Shock: There’s plenty of horror films with female protagonists, but this is really from a female prospective, which isn’t so common. You feel the kind of terrifying weight of what it must be like to constantly be hit on.

Levine: Yeah, she’s prey. That was something that I really thought was really interesting. When I went to undergrad, I was a semiotics major and we actually created a course in horror films and slasher films. We looked at everything from “Peeping Tom” to “Dressed to Kill” and explored gender roles in these movies. It’s made by someone who has an intellectual interest in what’s going on and is deliberately trying not to think about it too much. It has a grain of it, but I’m hoping it doesn’t become an intellectual exercise. But yes, we were definitely aware of what we were doing with the Mandy Lane character and how we were both playing into the tropes as well as subverting them in a way.

Shock: Do you know what’s next for you? I know news just broke that you’ve got a pilot in development called “Rush”.

Levine: Yeah, I’m doing this TV pilot, which is cool. I wrote it so long ago, but it was always a script I really liked and it kind of bounced around. Now it’s at USA and I’m really super happy with it. It’s going to be super fun. Then I’m going to do a movie that I wrote in, hopefully, about six months. I can’t talk about it yet, but Seth Rogen and Evan Goldberg are producing it. It’s sort of a “50/50” reunion of sorts. I hope it’s going to happen.

Shock: What has been the professional experience for you, sort of coming into your own in Hollywood? Has a lot changed for you?

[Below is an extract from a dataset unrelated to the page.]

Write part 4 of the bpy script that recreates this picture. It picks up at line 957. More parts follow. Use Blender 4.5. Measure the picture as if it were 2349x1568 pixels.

Levine: I think so, yeah. I mean, with the last two movies, it was night and day. “50/50” was something that was really light. I thought it was a cool movie and just meeting Will [Reiser], who’s the writer, and Seth and Evan and having access with that camp and getting close with those guys and seeing how they do s–t, that was really cool as far as helping me get better. Then, when “Warm Bodies” became a success financially, that became a totally different thing. That’s really, really cool, just because it opens up more doors. I just want to clarify that it’s not that it’s a financial gain, but because it opens up so many doors. You just feel more secure as far as who you want to be and how you get there.

All the Boys Love Mandy Lane is available now on VOD and in select theaters as of today, October 11th.